Print all of the lines exactly. Any picture among them stays out.

- **Dataset section**:
--

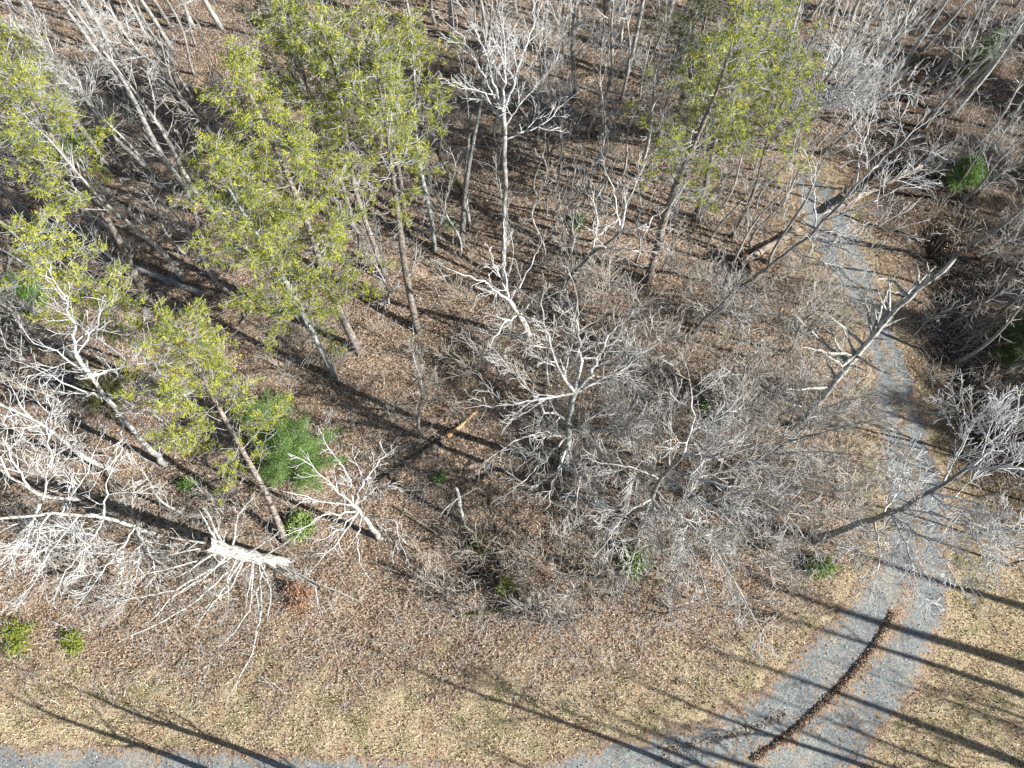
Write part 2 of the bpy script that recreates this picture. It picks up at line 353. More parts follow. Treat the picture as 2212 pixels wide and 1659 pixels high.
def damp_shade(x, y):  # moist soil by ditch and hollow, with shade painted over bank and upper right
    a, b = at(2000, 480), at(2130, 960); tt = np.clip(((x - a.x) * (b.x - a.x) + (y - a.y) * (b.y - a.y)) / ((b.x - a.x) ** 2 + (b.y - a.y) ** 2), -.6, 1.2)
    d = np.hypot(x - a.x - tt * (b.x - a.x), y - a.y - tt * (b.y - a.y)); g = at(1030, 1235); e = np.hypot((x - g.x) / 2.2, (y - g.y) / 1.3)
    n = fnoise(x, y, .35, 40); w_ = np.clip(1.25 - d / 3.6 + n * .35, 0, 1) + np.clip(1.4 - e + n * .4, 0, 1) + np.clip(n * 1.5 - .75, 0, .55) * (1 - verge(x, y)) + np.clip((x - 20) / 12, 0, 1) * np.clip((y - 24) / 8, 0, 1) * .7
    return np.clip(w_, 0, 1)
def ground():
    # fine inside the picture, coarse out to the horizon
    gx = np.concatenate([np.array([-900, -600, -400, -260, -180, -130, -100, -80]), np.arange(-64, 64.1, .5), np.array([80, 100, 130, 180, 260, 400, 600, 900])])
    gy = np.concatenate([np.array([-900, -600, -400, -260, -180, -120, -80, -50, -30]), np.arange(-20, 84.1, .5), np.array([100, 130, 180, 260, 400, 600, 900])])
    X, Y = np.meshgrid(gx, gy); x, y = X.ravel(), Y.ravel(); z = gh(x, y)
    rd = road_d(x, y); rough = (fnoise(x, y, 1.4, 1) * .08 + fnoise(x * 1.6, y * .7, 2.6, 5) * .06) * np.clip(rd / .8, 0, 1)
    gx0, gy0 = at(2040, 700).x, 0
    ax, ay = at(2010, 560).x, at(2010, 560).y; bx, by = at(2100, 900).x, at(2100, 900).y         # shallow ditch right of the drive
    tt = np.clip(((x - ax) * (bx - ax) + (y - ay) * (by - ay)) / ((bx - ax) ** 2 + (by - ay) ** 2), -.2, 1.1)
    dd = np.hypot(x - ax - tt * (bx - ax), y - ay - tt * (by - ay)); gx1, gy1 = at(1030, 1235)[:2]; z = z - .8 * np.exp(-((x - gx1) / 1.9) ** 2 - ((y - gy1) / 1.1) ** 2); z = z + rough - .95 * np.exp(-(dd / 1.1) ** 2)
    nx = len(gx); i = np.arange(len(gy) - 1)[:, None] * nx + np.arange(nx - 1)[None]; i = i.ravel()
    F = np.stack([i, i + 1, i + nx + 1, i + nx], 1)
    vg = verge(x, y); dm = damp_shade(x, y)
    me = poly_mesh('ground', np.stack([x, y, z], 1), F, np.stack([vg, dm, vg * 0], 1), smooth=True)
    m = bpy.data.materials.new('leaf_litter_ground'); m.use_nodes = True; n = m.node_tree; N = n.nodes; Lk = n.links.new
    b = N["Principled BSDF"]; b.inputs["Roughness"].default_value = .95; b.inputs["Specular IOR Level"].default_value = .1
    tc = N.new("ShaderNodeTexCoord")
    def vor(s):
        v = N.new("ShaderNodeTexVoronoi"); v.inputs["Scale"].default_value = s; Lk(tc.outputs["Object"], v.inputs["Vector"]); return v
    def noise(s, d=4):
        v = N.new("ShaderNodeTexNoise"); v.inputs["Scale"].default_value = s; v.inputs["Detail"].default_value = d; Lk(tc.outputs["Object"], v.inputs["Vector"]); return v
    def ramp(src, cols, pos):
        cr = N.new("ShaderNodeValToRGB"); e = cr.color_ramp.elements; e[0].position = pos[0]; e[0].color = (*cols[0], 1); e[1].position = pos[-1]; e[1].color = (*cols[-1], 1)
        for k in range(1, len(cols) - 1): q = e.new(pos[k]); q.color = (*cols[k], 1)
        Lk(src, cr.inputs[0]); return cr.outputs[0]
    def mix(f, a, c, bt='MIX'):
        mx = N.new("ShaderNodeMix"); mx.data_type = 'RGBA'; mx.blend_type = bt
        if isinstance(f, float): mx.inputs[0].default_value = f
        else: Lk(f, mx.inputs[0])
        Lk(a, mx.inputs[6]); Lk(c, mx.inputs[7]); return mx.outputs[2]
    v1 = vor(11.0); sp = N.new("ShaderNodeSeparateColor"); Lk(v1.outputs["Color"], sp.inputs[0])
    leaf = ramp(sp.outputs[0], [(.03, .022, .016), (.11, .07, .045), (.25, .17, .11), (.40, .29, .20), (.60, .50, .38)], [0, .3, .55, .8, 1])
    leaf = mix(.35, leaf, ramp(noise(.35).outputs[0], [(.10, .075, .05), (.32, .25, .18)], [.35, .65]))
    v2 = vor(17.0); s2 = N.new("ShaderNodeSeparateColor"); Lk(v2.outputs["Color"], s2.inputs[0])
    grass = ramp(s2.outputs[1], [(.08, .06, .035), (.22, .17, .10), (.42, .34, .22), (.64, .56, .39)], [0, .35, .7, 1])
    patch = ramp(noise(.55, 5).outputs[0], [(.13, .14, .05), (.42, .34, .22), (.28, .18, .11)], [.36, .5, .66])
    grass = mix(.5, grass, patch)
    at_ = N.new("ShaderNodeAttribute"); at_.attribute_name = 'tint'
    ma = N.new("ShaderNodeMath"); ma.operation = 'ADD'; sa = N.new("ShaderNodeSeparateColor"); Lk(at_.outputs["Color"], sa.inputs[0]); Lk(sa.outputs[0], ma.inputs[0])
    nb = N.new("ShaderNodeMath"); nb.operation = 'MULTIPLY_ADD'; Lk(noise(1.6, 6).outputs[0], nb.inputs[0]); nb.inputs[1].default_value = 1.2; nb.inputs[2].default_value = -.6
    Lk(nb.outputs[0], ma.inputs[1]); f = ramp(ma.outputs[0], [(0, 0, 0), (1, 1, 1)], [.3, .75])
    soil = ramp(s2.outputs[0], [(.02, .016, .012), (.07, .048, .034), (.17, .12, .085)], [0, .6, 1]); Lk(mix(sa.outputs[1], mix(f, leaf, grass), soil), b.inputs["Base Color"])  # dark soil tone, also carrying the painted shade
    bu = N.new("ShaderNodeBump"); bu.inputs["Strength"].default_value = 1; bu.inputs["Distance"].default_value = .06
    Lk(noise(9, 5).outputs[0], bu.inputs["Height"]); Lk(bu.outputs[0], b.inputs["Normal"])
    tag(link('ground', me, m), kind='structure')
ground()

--

- **Completed exercise**:
Write part 2 of the bpy script that recreates this picture. It picks up at line 353. More parts follow. Treat the picture as 2212 pixels wide and 1659 pixels high.
def damp_shade(x, y):  # moist soil by ditch and hollow, with shade painted over bank and upper right
    a, b = at(2000, 480), at(2130, 960); tt = np.clip(((x - a.x) * (b.x - a.x) + (y - a.y) * (b.y - a.y)) / ((b.x - a.x) ** 2 + (b.y - a.y) ** 2), -.6, 1.2)
    d = np.hypot(x - a.x - tt * (b.x - a.x), y - a.y - tt * (b.y - a.y)); g = at(1030, 1235); e = np.hypot((x - g.x) / 2.2, (y - g.y) / 1.3)
    n = fnoise(x, y, .35, 40); w_ = np.clip(1.25 - d / 3.6 + n * .35, 0, 1) + np.clip(1.4 - e + n * .4, 0, 1) + np.clip(n * 1.5 - .75, 0, .55) * (1 - verge(x, y)) + np.clip((x - 20) / 12, 0, 1) * np.clip((y - 24) / 8, 0, 1) * .7
    return np.clip(w_, 0, 1)
def ground():
    # fine inside the picture, coarse out to the horizon
    gx = np.concatenate([np.array([-900, -600, -400, -260, -180, -130, -100, -80]), np.arange(-64, 64.1, .5), np.array([80, 100, 130, 180, 260, 400, 600, 900])])
    gy = np.concatenate([np.array([-900, -600, -400, -260, -180, -120, -80, -50, -30]), np.arange(-20, 84.1, .5), np.array([100, 130, 180, 260, 400, 600, 900])])
    X, Y = np.meshgrid(gx, gy); x, y = X.ravel(), Y.ravel(); z = gh(x, y)
    rd = road_d(x, y); rough = (fnoise(x, y, 1.4, 1) * .08 + fnoise(x * 1.6, y * .7, 2.6, 5) * .06) * np.clip(rd / .8, 0, 1)
    gx0, gy0 = at(2040, 700).x, 0
    ax, ay = at(2010, 560).x, at(2010, 560).y; bx, by = at(2100, 900).x, at(2100, 900).y         # shallow ditch right of the drive
    tt = np.clip(((x - ax) * (bx - ax) + (y - ay) * (by - ay)) / ((bx - ax) ** 2 + (by - ay) ** 2), -.2, 1.1)
    dd = np.hypot(x - ax - tt * (bx - ax), y - ay - tt * (by - ay)); gx1, gy1 = at(1030, 1235)[:2]; z = z - .8 * np.exp(-((x - gx1) / 1.9) ** 2 - ((y - gy1) / 1.1) ** 2); z = z + rough - .95 * np.exp(-(dd / 1.1) ** 2)
    nx = len(gx); i = np.arange(len(gy) - 1)[:, None] * nx + np.arange(nx - 1)[None]; i = i.ravel()
    F = np.stack([i, i + 1, i + nx + 1, i + nx], 1)
    vg = verge(x, y); dm = damp_shade(x, y)
    me = poly_mesh('ground', np.stack([x, y, z], 1), F, np.stack([vg, dm, vg * 0], 1), smooth=True)
    m = bpy.data.materials.new('leaf_litter_ground'); m.use_nodes = True; n = m.node_tree; N = n.nodes; Lk = n.links.new
    b = N["Principled BSDF"]; b.inputs["Roughness"].default_value = .95; b.inputs["Specular IOR Level"].default_value = .1
    tc = N.new("ShaderNodeTexCoord")
    def vor(s):
        v = N.new("ShaderNodeTexVoronoi"); v.inputs["Scale"].default_value = s; Lk(tc.outputs["Object"], v.inputs["Vector"]); return v
    def noise(s, d=4):
        v = N.new("ShaderNodeTexNoise"); v.inputs["Scale"].default_value = s; v.inputs["Detail"].default_value = d; Lk(tc.outputs["Object"], v.inputs["Vector"]); return v
    def ramp(src, cols, pos):
        cr = N.new("ShaderNodeValToRGB"); e = cr.color_ramp.elements; e[0].position = pos[0]; e[0].color = (*cols[0], 1); e[1].position = pos[-1]; e[1].color = (*cols[-1], 1)
        for k in range(1, len(cols) - 1): q = e.new(pos[k]); q.color = (*cols[k], 1)
        Lk(src, cr.inputs[0]); return cr.outputs[0]
    def mix(f, a, c, bt='MIX'):
        mx = N.new("ShaderNodeMix"); mx.data_type = 'RGBA'; mx.blend_type = bt
        if isinstance(f, float): mx.inputs[0].default_value = f
        else: Lk(f, mx.inputs[0])
        Lk(a, mx.inputs[6]); Lk(c, mx.inputs[7]); return mx.outputs[2]
    v1 = vor(11.0); sp = N.new("ShaderNodeSeparateColor"); Lk(v1.outputs["Color"], sp.inputs[0])
    leaf = ramp(sp.outputs[0], [(.03, .022, .016), (.11, .07, .045), (.25, .17, .11), (.40, .29, .20), (.60, .50, .38)], [0, .3, .55, .8, 1])
    leaf = mix(.35, leaf, ramp(noise(.35).outputs[0], [(.10, .075, .05), (.32, .25, .18)], [.35, .65]))
    v2 = vor(17.0); s2 = N.new("ShaderNodeSeparateColor"); Lk(v2.outputs["Color"], s2.inputs[0])
    grass = ramp(s2.outputs[1], [(.08, .06, .035), (.22, .17, .10), (.42, .34, .22), (.64, .56, .39)], [0, .35, .7, 1])
    patch = ramp(noise(.55, 5).outputs[0], [(.13, .14, .05), (.42, .34, .22), (.28, .18, .11)], [.36, .5, .66])
    grass = mix(.5, grass, patch)
    at_ = N.new("ShaderNodeAttribute"); at_.attribute_name = 'tint'
    ma = N.new("ShaderNodeMath"); ma.operation = 'ADD'; sa = N.new("ShaderNodeSeparateColor"); Lk(at_.outputs["Color"], sa.inputs[0]); Lk(sa.outputs[0], ma.inputs[0])
    nb = N.new("ShaderNodeMath"); nb.operation = 'MULTIPLY_ADD'; Lk(noise(1.6, 6).outputs[0], nb.inputs[0]); nb.inputs[1].default_value = 1.2; nb.inputs[2].default_value = -.6
    Lk(nb.outputs[0], ma.inputs[1]); f = ramp(ma.outputs[0], [(0, 0, 0), (1, 1, 1)], [.3, .75])
    soil = ramp(s2.outputs[0], [(.02, .016, .012), (.07, .048, .034), (.17, .12, .085)], [0, .6, 1]); Lk(mix(sa.outputs[1], mix(f, leaf, grass), soil), b.inputs["Base Color"])  # dark soil tone, also carrying the painted shade
    bu = N.new("ShaderNodeBump"); bu.inputs["Strength"].default_value = 1; bu.inputs["Distance"].default_value = .06
    Lk(noise(9, 5).outputs[0], bu.inputs["Height"]); Lk(bu.outputs[0], b.inputs["Normal"])
    tag(link('ground', me, m), kind='structure')
ground()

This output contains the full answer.